Virginia Tech will conduct public tours of its Terascale Computing Facility featuring System X, the University's supercomputer, starting Friday, Sept. 3, and continuing throughout the year.

The tours will be offered at 30-minute intervals, beginning at 3 p.m. and ending at 4:30 p.m.

Virginia Tech made supercomputing history in the fall of 2003 when it created the most powerful supercomputer at any university in the world in record time. The ranking was released in November of 2003 when the SuperComputing conference was held in Phoenix, Ariz.

In January of 2004, Virginia Tech announced its plans to migrate its cluster of 1100 Power Mac G5 desktop computers that made up the supercomputer to Apple's new Xserve G5 rack mounted 1U server. Xserve G5 is the most powerful Xserve yet.

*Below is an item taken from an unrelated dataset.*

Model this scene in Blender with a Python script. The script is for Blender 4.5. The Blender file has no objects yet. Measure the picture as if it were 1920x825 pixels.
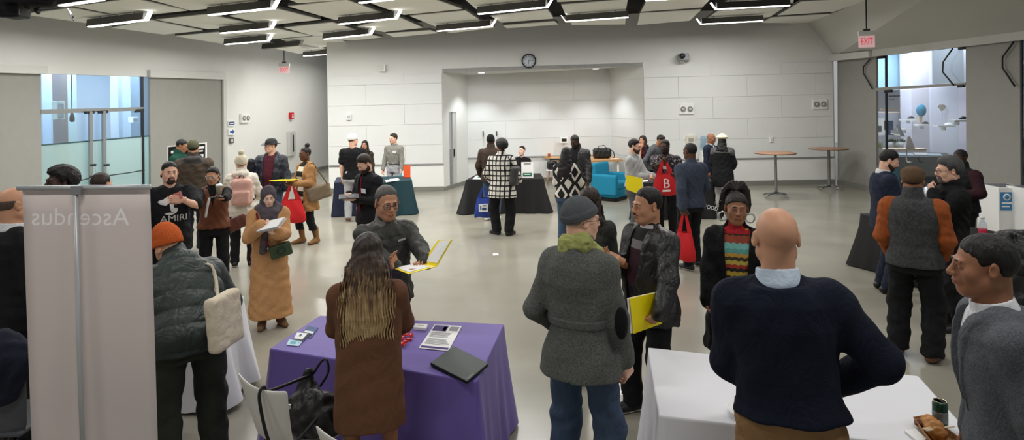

The rebuilt machine is now running, and new numbers will be submitted for this fall's ranking. The tours are for the general public and there is a registration form at: http://www.tcf.vt.edu/pub_tour.html

Founded in 1872 as a land-grant college, Virginia Tech has grown to become among the largest universities in the Commonwealth of Virginia. Today, Virginia Tech's eight colleges are dedicated to putting knowledge to work through teaching, research, and outreach activities and to fulfilling its vision to be among the top research universities in the nation. At its 2,600-acre main campus located in Blacksburg and other campus centers in Northern Virginia, Southwest Virginia, Hampton Roads, Richmond, and Roanoke, Virginia Tech enrolls more than 28,000 full- and part-time undergraduate and graduate students from all 50 states and more than 100 countries in 180 academic degree programs.